→ **What you need to do**:
Scan the material and copy every line in which "pixels" appears.

start Records for the exercise

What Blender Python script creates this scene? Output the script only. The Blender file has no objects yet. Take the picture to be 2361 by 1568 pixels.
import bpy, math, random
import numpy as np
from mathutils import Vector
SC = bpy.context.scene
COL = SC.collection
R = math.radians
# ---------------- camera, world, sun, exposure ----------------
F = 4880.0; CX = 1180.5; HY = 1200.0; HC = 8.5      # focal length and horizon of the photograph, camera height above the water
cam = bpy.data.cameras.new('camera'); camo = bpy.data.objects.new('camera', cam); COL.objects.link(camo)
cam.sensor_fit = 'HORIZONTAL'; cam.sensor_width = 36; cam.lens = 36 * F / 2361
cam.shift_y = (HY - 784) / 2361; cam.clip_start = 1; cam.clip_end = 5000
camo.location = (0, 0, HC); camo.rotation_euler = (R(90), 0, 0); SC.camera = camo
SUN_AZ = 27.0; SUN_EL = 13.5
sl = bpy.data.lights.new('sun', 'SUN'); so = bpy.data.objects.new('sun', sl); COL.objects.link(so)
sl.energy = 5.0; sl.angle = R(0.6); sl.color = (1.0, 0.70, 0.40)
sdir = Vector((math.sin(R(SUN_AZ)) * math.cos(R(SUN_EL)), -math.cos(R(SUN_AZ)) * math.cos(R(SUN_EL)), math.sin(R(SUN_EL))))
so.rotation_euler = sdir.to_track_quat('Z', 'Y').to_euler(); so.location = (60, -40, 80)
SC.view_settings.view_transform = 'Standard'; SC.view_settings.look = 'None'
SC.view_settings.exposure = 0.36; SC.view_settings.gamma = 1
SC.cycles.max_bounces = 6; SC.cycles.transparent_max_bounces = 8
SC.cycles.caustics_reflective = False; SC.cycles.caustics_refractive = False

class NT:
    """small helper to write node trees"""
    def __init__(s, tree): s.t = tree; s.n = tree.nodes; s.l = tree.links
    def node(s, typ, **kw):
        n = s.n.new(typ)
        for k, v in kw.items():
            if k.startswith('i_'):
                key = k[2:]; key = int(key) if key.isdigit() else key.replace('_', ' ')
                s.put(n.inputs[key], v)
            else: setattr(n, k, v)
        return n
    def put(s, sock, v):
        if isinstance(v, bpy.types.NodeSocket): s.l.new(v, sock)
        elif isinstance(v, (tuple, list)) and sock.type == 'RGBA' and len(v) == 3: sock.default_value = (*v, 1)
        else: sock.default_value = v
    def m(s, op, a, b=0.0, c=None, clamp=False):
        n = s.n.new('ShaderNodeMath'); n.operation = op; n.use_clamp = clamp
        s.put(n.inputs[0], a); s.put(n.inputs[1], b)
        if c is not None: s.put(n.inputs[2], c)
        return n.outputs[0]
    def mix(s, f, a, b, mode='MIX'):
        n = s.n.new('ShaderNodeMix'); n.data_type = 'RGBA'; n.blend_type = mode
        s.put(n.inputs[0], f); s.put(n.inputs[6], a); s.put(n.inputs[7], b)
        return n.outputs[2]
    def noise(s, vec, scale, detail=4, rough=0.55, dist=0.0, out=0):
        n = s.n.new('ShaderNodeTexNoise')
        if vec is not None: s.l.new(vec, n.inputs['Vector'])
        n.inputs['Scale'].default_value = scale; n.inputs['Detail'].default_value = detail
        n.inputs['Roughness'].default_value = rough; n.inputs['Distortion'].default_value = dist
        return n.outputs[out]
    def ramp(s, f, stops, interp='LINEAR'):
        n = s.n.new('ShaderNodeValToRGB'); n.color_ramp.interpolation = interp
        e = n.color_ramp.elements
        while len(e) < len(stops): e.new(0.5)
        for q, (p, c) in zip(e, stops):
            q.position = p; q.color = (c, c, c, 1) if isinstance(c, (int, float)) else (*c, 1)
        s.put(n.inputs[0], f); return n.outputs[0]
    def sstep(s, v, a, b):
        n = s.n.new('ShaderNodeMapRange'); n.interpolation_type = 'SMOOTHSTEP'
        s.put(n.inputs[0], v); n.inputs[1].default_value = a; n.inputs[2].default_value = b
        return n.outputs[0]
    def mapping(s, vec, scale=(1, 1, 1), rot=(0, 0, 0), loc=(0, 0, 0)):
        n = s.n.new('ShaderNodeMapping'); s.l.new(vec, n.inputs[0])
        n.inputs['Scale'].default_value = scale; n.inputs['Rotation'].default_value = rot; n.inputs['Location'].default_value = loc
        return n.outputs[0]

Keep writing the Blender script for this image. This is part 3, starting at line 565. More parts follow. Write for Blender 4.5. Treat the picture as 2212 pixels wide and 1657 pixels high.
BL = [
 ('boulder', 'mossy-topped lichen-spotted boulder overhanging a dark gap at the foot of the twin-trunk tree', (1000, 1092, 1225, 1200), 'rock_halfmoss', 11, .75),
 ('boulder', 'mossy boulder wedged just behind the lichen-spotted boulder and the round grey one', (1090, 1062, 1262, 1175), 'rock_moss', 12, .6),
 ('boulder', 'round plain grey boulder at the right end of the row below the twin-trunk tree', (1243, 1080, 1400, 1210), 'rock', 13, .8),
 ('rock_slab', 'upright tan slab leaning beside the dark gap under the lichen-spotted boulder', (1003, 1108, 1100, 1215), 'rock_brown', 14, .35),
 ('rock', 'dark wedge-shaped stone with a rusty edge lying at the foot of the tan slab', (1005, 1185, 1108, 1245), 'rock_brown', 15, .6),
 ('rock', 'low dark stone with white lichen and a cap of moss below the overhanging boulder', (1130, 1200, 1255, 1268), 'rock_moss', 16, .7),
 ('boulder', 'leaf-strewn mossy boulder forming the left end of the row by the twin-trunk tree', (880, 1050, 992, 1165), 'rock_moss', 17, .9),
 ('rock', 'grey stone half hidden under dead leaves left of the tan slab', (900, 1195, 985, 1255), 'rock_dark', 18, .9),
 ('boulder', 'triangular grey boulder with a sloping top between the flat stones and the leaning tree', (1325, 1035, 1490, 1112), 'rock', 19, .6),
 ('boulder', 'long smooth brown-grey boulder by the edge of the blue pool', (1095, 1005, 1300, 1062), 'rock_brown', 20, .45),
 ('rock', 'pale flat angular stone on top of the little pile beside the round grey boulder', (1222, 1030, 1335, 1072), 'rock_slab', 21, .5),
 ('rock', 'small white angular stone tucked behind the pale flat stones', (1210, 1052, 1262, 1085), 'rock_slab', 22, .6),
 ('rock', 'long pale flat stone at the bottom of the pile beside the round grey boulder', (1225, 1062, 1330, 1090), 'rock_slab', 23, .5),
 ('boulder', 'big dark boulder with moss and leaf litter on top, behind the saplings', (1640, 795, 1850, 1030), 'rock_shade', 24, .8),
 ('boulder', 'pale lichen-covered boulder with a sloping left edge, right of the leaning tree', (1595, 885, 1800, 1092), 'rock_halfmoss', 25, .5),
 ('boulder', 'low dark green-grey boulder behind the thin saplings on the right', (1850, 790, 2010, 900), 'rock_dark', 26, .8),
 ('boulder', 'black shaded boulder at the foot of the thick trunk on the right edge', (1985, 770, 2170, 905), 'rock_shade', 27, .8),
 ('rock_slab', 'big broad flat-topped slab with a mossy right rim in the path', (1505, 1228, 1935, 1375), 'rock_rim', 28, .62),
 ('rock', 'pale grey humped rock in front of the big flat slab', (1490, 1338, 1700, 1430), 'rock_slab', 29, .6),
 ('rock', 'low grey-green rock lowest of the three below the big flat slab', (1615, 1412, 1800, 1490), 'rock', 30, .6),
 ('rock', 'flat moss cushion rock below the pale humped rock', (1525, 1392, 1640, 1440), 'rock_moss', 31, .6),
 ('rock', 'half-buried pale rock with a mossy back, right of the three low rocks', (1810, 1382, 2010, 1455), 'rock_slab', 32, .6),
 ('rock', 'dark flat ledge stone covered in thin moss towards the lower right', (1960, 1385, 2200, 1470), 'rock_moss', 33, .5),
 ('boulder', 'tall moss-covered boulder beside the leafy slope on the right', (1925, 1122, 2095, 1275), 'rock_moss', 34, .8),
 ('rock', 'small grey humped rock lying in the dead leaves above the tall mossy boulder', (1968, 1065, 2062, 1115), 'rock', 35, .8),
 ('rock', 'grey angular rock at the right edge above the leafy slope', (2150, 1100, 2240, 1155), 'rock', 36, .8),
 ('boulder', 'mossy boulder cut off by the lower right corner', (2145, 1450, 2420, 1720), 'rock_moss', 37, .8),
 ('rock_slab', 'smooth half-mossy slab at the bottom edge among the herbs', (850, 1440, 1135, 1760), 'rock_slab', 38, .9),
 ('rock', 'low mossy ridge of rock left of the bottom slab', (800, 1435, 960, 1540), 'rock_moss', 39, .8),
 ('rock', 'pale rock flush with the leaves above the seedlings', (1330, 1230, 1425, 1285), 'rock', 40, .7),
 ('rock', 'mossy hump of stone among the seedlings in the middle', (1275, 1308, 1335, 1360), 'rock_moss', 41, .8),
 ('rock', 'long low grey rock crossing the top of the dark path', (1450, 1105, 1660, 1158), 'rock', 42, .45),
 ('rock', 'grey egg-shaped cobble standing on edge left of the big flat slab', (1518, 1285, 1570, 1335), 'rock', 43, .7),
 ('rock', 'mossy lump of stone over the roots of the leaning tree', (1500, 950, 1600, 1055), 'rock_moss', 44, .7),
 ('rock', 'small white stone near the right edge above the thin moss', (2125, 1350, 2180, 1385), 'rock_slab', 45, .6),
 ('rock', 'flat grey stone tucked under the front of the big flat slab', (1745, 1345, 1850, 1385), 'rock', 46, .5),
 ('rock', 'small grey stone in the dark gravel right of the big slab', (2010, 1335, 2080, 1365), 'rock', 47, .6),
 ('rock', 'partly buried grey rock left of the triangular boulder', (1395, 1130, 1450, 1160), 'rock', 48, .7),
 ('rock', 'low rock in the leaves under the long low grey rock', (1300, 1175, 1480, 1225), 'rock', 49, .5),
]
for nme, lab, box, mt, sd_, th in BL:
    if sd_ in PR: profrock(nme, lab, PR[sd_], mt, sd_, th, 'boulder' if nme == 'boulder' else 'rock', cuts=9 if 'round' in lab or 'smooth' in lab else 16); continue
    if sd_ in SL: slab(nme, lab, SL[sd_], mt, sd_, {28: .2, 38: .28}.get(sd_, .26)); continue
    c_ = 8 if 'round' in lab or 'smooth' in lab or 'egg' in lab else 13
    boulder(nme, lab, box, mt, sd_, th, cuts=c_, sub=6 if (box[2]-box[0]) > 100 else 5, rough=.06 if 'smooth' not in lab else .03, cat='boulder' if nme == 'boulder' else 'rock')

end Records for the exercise

→ **Final result**:
What Blender Python script creates this scene? Output the script only. The Blender file has no objects yet. Take the picture to be 2361 by 1568 pixels.
Keep writing the Blender script for this image. This is part 3, starting at line 565. More parts follow. Write for Blender 4.5. Treat the picture as 2212 pixels wide and 1657 pixels high.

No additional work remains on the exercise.